The TSX energy index fell 27.46 points, or 9.9 percent to 248.33 by midday after earlier touching 230.25, its lowest point since May 2005.

“This is incredible, simply incredible,” said William Lacey, an analyst at FirstEnergy Capital. “Everybody is now looking at worst-case scenarios. You’ve got the liquidity crunch and general selling to try and get money. Anywhere there is a bid people are taking it and companies are getting absolutely crushed as a result.”

Shares in every major oil and gas company dropped, with most tumbling past their 52 week lows.

Imperial Oil Ltd (IMO.TO), the No. 2 refiner and explorer fell C$4.70, or 11 percent, to C$36.83, after earlier touching C$33.91 as oil prices sank below $90 a barrel for the first time since February and looked set to fall further.

Suncor Energy Inc (SU.TO), the No.2 oil sands producer, fell C$4.79, or 13 percent, to C$31.65 after dropping as low as C$28.68, and Nexen Inc NXY.TO shed C$2.80, or 13 percent to C$18.30.

“It all centers around the ability of these companies to tap the debt and equity markets to be able to fund their ongoing programs,” said Chris Feltin, an analyst at Tristone Capital. “There’s a feeling that global demand for crude oil is going to be quite a bit lower than anticipated.”

Worst hit was Oilexco Inc OIL.TO, which operates in the North Sea. On Friday the company lowered its production targets for 2008 and said it was having difficulty boosting its credit lines to $1 billion from $700 million.

After dropping 17 percent on Friday, Oilexco shares fell a further C$2.77 to C$5.08, after earlier falling as low as C$3.94, 50 percent below their close on Friday

With the financial crisis widening from Wall Street to Europe and Latin America, analysts said shares are unlikely to stabilize until oil prices firm.

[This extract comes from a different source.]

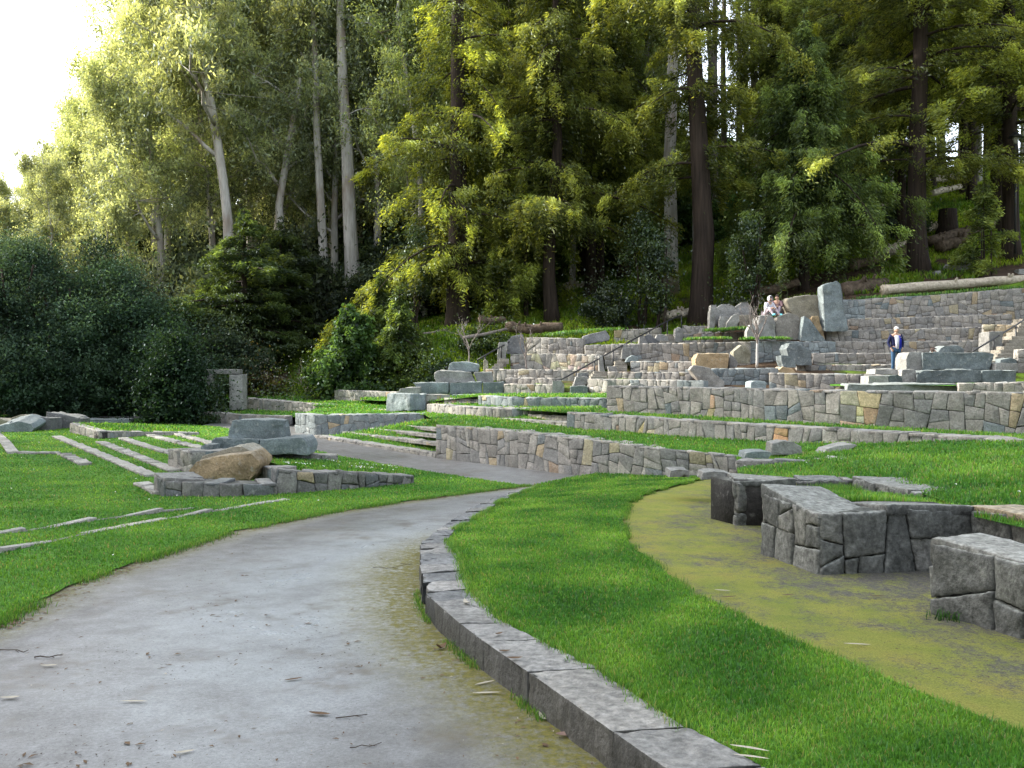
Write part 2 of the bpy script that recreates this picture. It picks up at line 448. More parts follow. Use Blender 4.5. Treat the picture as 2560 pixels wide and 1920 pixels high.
# ------------------------------------------------------------------ sheets
def resample(A, n):
    A = np.asarray(A, float); s = np.concatenate([[0], np.cumsum(np.linalg.norm(np.diff(A, axis=0), axis=1))])
    u = np.linspace(0, s[-1], n); return np.stack([np.interp(u, s, A[:, k]) for k in range(A.shape[1])], 1)
def ruled(name, A, B, n, m, mat, kind='structure', amp=.0, fs=.8, lift=None, colf=None, pair=False):
    """sheet between two lines of world points"""
    if pair:
        t = np.linspace(0, len(A)-1, n); ii = np.arange(len(A))
        A = np.stack([np.interp(t, ii, np.array(A, float)[:, k]) for k in range(3)], 1)
        B = np.stack([np.interp(t, ii, np.array(B, float)[:, k]) for k in range(3)], 1)
    else: A, B = resample(A, n), resample(B, n)
    t = np.linspace(0, 1, m)[None, :, None]
    V = (A[:, None]*(1-t)+B[:, None]*t)
    if lift: V[:, :, 2] += lift(np.linspace(0, 1, m))[None, :]
    V = V.reshape(-1, 3)
    if amp:
        for v in V: v[2] += amp*mnoise.fractal(Vector((v[0]*fs, v[1]*fs, 3.3)), 1., 2., 3)
    i = np.arange((n-1)*(m-1)); r, c = i//(m-1), i % (m-1); a = r*m+c
    F = np.stack([a, a+1, a+m+1, a+m], 1)
    # face up
    q = V[F[:, :3]]; nz = np.cross(q[:, 1]-q[:, 0], q[:, 2]-q[:, 0])[:, 2].sum()
    if nz < 0: F = F[:, ::-1].copy()
    o = mk(name, V, F, mat, smooth=True, col=colf(V, n, m) if colf else None)
    o['kind'] = kind
    return o, V, F
def scatter(V, F, dens, rng_):
    """random points on a quad sheet, dens(points)->per m2"""
    q = V[F]; ar = .5*np.linalg.norm(np.cross(q[:, 2]-q[:, 0], q[:, 3]-q[:, 1]), axis=1)
    cen = q.mean(1); n = rng_.poisson(ar*dens(cen)); idx = np.repeat(np.arange(len(F)), n)
    u, v = rng_.random(len(idx))[:, None], rng_.random(len(idx))[:, None]
    Q = q[idx]
    return (Q[:, 0]*(1-u)+Q[:, 1]*u)*(1-v)+(Q[:, 3]*(1-u)+Q[:, 2]*u)*v
def blades(name, Pp, hgt, wid, mat, label, lean=.45, patch=1.3):
    """grass blades: one bent two-quad blade per point (the last quad closes to a tip)"""
    n = len(Pp)
    if n == 0: return
    h = hgt*rng.uniform(.55, 1.35, n); w = wid*rng.uniform(.7, 1.3, n)
    an = rng.uniform(0, 2*np.pi, n); ln = lean*rng.uniform(.1, 1.4, n)
    la = rng.uniform(0, 2*np.pi, n)
    sx, sy = np.cos(an)*w/2, np.sin(an)*w/2
    V = np.zeros((n, 5, 3), np.float32); z0 = Pp[:, 2]-.01
    lx, ly = np.cos(la)*ln*h, np.sin(la)*ln*h
    V[:, 0] = np.stack([Pp[:, 0]-sx, Pp[:, 1]-sy, z0], 1); V[:, 1] = np.stack([Pp[:, 0]+sx, Pp[:, 1]+sy, z0], 1)
    V[:, 2] = np.stack([Pp[:, 0]+sx*.75+lx*.35, Pp[:, 1]+sy*.75+ly*.35, z0+h*.6], 1); V[:, 3] = np.stack([Pp[:, 0]-sx*.75+lx*.35, Pp[:, 1]-sy*.75+ly*.35, z0+h*.6], 1)
    V[:, 4] = np.stack([Pp[:, 0]+lx, Pp[:, 1]+ly, z0+h*np.maximum(.55, 1-.35*ln)], 1)
    b = (np.arange(n)*5)[:, None]
    F1 = b+np.array([[0, 1, 2, 3]]); F2 = b+np.array([[3, 2, 4, 4]])
    pt = np.array([mnoise.fractal(Vector((float(p[0])*patch, float(p[1])*patch, 1.7)), 1., 2., 3) for p in Pp[::4]]) if n > 8 else np.zeros(n)
    pt = np.repeat(pt, 4)[:n] if n > 8 else pt
    if len(pt) < n: pt = np.pad(pt, (0, n-len(pt)))
    val = np.clip(1+.35*pt+rng.normal(0, .2, n), .4, 1.8); mixv = np.clip(.42+.85*pt+rng.normal(0, .25, n), 0, 1)
    col = np.zeros((n, 5, 3), np.float32)
    straw = (rng.random(n) < .07+.05*(pt > .25))*rng.uniform(.5, 1, n)
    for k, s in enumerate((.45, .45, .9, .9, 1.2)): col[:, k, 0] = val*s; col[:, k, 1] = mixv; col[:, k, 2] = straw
    # triangles for the tip, as one flat list of tris
    T = np.concatenate([F1[:, [0, 1, 2]], F1[:, [0, 2, 3]], F2[:, [0, 1, 2]]])
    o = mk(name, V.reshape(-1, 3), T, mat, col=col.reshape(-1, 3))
    return tag(o, label, 'grass', kind='stuff')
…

Last week Merrill Lynch said oil could drop to $50 a barrel if the slowdown deteriorates into a recession. On Monday, UBS lowered its forecasts for benchmark North American oil prices for next year to $105 a barrel from $120.

“I would be hesitant to say that this is the bottom,” Feltin said. “We need to see some evidence that the global markets are strengthening and stable before there’s any investor confidence.”